The Real Marfin Crime: The Murderers Have still Not Been Arrested after Ten Years

Ten years ago, shortly after the horrific death of the employees of the Marfin Bank branch on Stadiou Street, near Syntagma Square, I visited Athens.

I went to our office as I usually do, and immediately afterwards, I decided to go buy some flowers before I visited the scene of the crime.

I will never forget what I saw: a burned building, just a few days after the fire had been extinguished. And in front of it, on the sidewalk, a mountain of flowers with several condolence notes.

I stood on the opposite sidewalk and watched. The magnitude of the crime became even more appalling.

People stopped, left their flowers, bowed their heads respectfully; some wiped away their tears, and others, including children, left notes or wrote something on a piece of paper and then reverently placed it on the flowers and left.

On May 5, 2010, you will remember, anarchists set fire to the bank's branch, to "punish" the employees inside who did not participate in a general strike.

Three employees burned to death. One of them was pregnant.

The photo with the employees on the balcony of the bank, begging for help should be historic.

It should have been deeply etched in the collective memory of the Greeks, to become a banner of eternal condemnation of the left-fascists terrorists.

That’s what would have happened if the victims were from among the country’s supposed leftists.

I stood there for a long time.

Finally, when I crossed the street, I made my cross, and placed the flowers I was holding.

I read as many condolences as I could.

Each was more moving than the other. Many were written by children.

Nobody was talking.

The New York Times commentator, Thomas Friedman, who also visited the site, saw a drawing with a note that read: “In what kind of world will I grow up?” Signed by Lydia, a ten-year-old. He wrote his response to ‘Lydia’ in a column he titled “A Question from Lydia” – in which he discussed Lydia’s very good question.

When these images were transferred to the outside world, the euro sank, and fears of Greece's bankruptcy skyrocketed. (It was during the government of George Papandreou).

Ten years needed to pass – Kyriakos Mitsotakis had to come to power and make the decision – before the Greek state finally allowed the relatives of the victims to receive the amount of 2.24 million euros in compensation.

Finally, on Saturday, May 9, an event was held in memory of those who perished in the presence of the President of the Republic Katerina Sakellaropoulou and the Prime Minister. A plaque was installed in the place where the three Greeks were murdered.

Although invited, Alexis Tsipras from SYRIZA, Dimitris Koutsoumpas from KKE, and Yanis Varoufakis of MeRA25 – the parties of the Left in the Greek Parliament – announced that they would not attend. Does it surprise you?

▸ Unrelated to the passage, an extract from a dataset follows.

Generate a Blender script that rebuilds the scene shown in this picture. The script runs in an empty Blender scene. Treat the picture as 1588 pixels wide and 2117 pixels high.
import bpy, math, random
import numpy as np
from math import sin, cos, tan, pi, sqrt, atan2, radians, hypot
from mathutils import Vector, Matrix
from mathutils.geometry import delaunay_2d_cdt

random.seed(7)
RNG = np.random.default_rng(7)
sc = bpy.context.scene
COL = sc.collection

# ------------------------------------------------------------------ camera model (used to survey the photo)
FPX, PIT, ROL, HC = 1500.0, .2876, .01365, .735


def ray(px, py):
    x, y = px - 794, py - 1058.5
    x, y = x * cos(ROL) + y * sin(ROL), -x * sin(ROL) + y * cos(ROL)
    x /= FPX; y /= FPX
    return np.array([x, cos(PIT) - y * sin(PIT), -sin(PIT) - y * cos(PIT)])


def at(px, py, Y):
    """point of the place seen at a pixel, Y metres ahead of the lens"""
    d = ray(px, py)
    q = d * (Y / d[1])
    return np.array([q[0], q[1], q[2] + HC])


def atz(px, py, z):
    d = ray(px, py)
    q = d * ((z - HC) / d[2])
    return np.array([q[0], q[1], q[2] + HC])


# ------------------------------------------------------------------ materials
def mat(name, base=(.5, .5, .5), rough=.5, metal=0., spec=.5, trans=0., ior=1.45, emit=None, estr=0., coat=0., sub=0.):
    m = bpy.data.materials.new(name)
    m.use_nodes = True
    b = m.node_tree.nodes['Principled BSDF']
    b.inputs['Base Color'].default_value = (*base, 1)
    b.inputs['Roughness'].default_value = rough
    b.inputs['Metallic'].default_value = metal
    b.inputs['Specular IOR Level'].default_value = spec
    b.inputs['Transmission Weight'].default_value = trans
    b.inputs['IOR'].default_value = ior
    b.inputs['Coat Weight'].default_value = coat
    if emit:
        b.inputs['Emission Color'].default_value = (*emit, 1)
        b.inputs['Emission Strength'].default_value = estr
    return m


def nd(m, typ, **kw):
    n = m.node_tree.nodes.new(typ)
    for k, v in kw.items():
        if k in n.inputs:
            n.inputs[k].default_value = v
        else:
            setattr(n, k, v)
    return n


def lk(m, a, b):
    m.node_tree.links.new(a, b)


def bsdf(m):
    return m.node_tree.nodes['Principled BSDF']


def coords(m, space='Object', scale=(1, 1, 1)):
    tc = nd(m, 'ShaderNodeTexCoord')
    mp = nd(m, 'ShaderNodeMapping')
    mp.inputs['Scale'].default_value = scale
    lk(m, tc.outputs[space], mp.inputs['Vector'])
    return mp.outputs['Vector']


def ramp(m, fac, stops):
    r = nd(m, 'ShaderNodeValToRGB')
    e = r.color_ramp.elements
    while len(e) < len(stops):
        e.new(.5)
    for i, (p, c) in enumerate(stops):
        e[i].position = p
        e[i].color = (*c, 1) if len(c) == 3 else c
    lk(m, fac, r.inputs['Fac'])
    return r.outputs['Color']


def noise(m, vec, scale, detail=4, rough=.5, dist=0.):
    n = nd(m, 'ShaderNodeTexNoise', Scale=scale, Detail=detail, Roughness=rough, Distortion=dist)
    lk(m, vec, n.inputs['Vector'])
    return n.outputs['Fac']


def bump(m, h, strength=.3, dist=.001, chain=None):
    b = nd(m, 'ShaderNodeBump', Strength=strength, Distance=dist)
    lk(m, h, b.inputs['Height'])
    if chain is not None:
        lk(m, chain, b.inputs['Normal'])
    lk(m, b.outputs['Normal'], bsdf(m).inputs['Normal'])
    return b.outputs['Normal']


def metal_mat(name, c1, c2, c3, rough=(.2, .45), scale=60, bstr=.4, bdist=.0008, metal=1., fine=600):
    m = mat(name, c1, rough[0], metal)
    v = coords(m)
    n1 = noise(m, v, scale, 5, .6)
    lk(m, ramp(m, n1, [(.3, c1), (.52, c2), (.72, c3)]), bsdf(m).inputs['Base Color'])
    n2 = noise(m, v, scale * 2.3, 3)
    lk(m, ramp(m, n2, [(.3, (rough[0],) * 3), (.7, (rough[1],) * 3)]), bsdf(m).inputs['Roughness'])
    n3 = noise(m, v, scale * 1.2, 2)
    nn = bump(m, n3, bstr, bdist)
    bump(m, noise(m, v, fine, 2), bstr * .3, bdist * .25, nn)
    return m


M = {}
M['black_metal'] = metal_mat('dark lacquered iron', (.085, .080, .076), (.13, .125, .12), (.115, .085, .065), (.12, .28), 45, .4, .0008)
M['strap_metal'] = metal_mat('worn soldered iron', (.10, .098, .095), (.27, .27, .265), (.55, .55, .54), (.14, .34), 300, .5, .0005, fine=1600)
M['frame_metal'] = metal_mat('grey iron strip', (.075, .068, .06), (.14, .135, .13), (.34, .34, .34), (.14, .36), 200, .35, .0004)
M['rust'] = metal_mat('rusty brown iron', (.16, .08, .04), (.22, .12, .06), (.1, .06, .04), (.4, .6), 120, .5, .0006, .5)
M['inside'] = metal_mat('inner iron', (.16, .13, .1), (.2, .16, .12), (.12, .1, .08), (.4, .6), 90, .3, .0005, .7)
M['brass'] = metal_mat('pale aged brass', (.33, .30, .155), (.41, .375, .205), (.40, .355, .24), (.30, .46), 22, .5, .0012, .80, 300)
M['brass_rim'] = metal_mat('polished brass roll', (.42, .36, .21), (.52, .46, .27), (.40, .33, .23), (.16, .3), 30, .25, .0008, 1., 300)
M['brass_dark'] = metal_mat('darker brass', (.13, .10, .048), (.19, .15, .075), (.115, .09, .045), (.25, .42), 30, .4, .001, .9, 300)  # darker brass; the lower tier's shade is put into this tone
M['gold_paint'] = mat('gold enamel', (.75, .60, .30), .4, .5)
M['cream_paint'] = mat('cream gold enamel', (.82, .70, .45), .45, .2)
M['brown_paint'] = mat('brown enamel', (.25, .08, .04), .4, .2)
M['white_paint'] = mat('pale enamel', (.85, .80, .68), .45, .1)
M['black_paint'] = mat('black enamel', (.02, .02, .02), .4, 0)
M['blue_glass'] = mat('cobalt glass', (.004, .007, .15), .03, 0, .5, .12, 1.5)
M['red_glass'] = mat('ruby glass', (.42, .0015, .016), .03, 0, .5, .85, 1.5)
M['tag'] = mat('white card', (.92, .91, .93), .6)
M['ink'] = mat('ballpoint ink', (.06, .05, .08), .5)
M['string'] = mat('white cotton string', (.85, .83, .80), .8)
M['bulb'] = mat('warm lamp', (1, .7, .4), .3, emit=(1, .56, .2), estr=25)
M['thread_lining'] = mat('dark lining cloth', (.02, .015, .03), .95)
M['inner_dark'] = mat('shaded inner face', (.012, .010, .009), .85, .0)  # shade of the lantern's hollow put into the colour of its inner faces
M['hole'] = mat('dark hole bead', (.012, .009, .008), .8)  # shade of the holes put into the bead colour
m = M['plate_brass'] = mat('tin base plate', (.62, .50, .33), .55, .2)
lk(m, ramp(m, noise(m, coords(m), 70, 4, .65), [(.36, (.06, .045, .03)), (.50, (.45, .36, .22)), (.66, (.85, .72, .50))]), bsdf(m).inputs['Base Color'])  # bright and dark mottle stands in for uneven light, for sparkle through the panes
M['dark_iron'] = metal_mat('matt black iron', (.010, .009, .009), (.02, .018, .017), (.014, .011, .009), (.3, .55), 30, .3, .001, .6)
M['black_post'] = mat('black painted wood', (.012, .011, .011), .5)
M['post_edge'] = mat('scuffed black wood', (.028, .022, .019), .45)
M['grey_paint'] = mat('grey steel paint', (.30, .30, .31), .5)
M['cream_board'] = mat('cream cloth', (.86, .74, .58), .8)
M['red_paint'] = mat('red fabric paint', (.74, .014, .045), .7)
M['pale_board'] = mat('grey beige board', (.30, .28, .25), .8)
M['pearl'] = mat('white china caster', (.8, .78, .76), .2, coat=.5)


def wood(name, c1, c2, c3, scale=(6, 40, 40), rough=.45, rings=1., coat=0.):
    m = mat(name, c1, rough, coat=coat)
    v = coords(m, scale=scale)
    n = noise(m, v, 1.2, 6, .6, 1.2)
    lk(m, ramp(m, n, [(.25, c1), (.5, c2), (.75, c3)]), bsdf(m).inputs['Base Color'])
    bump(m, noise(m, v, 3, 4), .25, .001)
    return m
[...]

What the Prime Minister did is an important, symbolic, and substantial action.

But the state still has a great outstanding responsibility: to finally arrest the killers of these people.

It will certainly not be so difficult. The Earth did not swallow them up. There must be some evidence – video, for example – which shows who the assailants are.

It is a matter of law. But above all, it is a matter of principle.

No state can, for whatever reason, allow murderers to still be free after so many years. And that was a political decision.

Greece is turning a page, however – even if ten years later some things remain the same. The country has changed a lot. And especially over the past year, during the government of Kyriakos Mitsotakis.